_Provided data_
+++++
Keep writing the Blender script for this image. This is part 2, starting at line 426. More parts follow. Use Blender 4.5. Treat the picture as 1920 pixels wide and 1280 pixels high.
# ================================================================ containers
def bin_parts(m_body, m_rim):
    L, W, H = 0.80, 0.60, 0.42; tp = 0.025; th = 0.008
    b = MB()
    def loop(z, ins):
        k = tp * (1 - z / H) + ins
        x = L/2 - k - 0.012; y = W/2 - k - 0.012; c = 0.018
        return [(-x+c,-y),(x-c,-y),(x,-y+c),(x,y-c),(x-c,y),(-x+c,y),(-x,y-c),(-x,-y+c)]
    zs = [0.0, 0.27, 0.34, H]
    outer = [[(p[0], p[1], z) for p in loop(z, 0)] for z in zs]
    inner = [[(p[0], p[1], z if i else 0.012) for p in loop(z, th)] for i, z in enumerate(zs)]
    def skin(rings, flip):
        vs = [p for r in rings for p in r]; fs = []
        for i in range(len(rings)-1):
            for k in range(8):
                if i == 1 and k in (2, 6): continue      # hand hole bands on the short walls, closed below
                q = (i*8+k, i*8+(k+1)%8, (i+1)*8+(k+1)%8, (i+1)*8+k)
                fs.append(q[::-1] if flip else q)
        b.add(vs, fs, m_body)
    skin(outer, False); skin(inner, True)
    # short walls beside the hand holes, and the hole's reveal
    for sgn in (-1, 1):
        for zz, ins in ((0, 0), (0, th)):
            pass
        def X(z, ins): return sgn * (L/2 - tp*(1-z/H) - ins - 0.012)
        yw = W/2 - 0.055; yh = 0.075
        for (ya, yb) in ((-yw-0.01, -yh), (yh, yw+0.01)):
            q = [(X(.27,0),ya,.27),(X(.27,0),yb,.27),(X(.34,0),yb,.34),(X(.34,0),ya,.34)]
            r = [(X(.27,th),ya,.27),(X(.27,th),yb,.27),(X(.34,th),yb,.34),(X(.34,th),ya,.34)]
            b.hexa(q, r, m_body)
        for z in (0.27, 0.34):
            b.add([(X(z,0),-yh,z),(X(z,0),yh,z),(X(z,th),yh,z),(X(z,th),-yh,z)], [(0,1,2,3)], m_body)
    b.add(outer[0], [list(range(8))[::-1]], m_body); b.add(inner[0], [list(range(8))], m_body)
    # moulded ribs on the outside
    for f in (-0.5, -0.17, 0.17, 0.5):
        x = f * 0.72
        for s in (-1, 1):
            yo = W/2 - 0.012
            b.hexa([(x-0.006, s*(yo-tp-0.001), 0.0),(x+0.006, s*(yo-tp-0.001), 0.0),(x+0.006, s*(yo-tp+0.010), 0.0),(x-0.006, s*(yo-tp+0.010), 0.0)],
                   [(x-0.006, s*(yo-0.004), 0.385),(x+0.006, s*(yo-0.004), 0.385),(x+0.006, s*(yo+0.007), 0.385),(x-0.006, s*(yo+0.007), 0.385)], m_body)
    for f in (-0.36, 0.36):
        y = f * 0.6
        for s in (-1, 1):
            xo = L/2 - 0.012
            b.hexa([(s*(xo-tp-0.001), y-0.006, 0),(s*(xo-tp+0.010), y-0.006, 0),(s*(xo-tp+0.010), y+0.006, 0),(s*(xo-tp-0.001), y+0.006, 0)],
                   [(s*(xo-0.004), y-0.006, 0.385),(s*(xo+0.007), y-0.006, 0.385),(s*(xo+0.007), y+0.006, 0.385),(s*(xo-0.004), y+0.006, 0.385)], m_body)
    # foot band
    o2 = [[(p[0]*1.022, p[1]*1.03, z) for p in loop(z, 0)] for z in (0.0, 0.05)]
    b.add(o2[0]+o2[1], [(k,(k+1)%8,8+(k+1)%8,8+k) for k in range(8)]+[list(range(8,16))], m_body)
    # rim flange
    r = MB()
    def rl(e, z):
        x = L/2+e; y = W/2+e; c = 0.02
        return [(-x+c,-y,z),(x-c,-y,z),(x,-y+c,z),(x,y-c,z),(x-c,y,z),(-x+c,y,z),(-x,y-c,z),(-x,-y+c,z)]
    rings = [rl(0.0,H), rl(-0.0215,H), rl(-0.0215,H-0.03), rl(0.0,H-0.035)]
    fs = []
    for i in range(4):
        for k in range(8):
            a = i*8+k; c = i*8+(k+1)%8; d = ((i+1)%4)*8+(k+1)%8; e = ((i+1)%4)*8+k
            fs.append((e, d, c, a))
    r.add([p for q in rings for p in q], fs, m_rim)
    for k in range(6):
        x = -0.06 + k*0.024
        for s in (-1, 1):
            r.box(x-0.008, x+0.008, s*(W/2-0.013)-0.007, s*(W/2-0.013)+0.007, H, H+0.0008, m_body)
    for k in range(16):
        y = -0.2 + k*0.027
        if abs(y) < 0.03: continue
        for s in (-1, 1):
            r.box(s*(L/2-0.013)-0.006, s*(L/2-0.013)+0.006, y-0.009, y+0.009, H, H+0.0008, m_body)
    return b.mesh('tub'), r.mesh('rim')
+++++
_Exercise requirements_
Copy every line exactly. Leave nothing out.

_Answer in full_
Keep writing the Blender script for this image. This is part 2, starting at line 426. More parts follow. Use Blender 4.5. Treat the picture as 1920 pixels wide and 1280 pixels high.
# ================================================================ containers
def bin_parts(m_body, m_rim):
    L, W, H = 0.80, 0.60, 0.42; tp = 0.025; th = 0.008
    b = MB()
    def loop(z, ins):
        k = tp * (1 - z / H) + ins
        x = L/2 - k - 0.012; y = W/2 - k - 0.012; c = 0.018
        return [(-x+c,-y),(x-c,-y),(x,-y+c),(x,y-c),(x-c,y),(-x+c,y),(-x,y-c),(-x,-y+c)]
    zs = [0.0, 0.27, 0.34, H]
    outer = [[(p[0], p[1], z) for p in loop(z, 0)] for z in zs]
    inner = [[(p[0], p[1], z if i else 0.012) for p in loop(z, th)] for i, z in enumerate(zs)]
    def skin(rings, flip):
        vs = [p for r in rings for p in r]; fs = []
        for i in range(len(rings)-1):
            for k in range(8):
                if i == 1 and k in (2, 6): continue      # hand hole bands on the short walls, closed below
                q = (i*8+k, i*8+(k+1)%8, (i+1)*8+(k+1)%8, (i+1)*8+k)
                fs.append(q[::-1] if flip else q)
        b.add(vs, fs, m_body)
    skin(outer, False); skin(inner, True)
    # short walls beside the hand holes, and the hole's reveal
    for sgn in (-1, 1):
        for zz, ins in ((0, 0), (0, th)):
            pass
        def X(z, ins): return sgn * (L/2 - tp*(1-z/H) - ins - 0.012)
        yw = W/2 - 0.055; yh = 0.075
        for (ya, yb) in ((-yw-0.01, -yh), (yh, yw+0.01)):
            q = [(X(.27,0),ya,.27),(X(.27,0),yb,.27),(X(.34,0),yb,.34),(X(.34,0),ya,.34)]
            r = [(X(.27,th),ya,.27),(X(.27,th),yb,.27),(X(.34,th),yb,.34),(X(.34,th),ya,.34)]
            b.hexa(q, r, m_body)
        for z in (0.27, 0.34):
            b.add([(X(z,0),-yh,z),(X(z,0),yh,z),(X(z,th),yh,z),(X(z,th),-yh,z)], [(0,1,2,3)], m_body)
    b.add(outer[0], [list(range(8))[::-1]], m_body); b.add(inner[0], [list(range(8))], m_body)
    # moulded ribs on the outside
    for f in (-0.5, -0.17, 0.17, 0.5):
        x = f * 0.72
        for s in (-1, 1):
            yo = W/2 - 0.012
            b.hexa([(x-0.006, s*(yo-tp-0.001), 0.0),(x+0.006, s*(yo-tp-0.001), 0.0),(x+0.006, s*(yo-tp+0.010), 0.0),(x-0.006, s*(yo-tp+0.010), 0.0)],
                   [(x-0.006, s*(yo-0.004), 0.385),(x+0.006, s*(yo-0.004), 0.385),(x+0.006, s*(yo+0.007), 0.385),(x-0.006, s*(yo+0.007), 0.385)], m_body)
    for f in (-0.36, 0.36):
        y = f * 0.6
        for s in (-1, 1):
            xo = L/2 - 0.012
            b.hexa([(s*(xo-tp-0.001), y-0.006, 0),(s*(xo-tp+0.010), y-0.006, 0),(s*(xo-tp+0.010), y+0.006, 0),(s*(xo-tp-0.001), y+0.006, 0)],
                   [(s*(xo-0.004), y-0.006, 0.385),(s*(xo+0.007), y-0.006, 0.385),(s*(xo+0.007), y+0.006, 0.385),(s*(xo-0.004), y+0.006, 0.385)], m_body)
    # foot band
    o2 = [[(p[0]*1.022, p[1]*1.03, z) for p in loop(z, 0)] for z in (0.0, 0.05)]
    b.add(o2[0]+o2[1], [(k,(k+1)%8,8+(k+1)%8,8+k) for k in range(8)]+[list(range(8,16))], m_body)
    # rim flange
    r = MB()
    def rl(e, z):
        x = L/2+e; y = W/2+e; c = 0.02
        return [(-x+c,-y,z),(x-c,-y,z),(x,-y+c,z),(x,y-c,z),(x-c,y,z),(-x+c,y,z),(-x,y-c,z),(-x,-y+c,z)]
    rings = [rl(0.0,H), rl(-0.0215,H), rl(-0.0215,H-0.03), rl(0.0,H-0.035)]
    fs = []
    for i in range(4):
        for k in range(8):
            a = i*8+k; c = i*8+(k+1)%8; d = ((i+1)%4)*8+(k+1)%8; e = ((i+1)%4)*8+k
            fs.append((e, d, c, a))
    r.add([p for q in rings for p in q], fs, m_rim)
    for k in range(6):
        x = -0.06 + k*0.024
        for s in (-1, 1):
            r.box(x-0.008, x+0.008, s*(W/2-0.013)-0.007, s*(W/2-0.013)+0.007, H, H+0.0008, m_body)
    for k in range(16):
        y = -0.2 + k*0.027
        if abs(y) < 0.03: continue
        for s in (-1, 1):
            r.box(s*(L/2-0.013)-0.006, s*(L/2-0.013)+0.006, y-0.009, y+0.009, H, H+0.0008, m_body)
    return b.mesh('tub'), r.mesh('rim')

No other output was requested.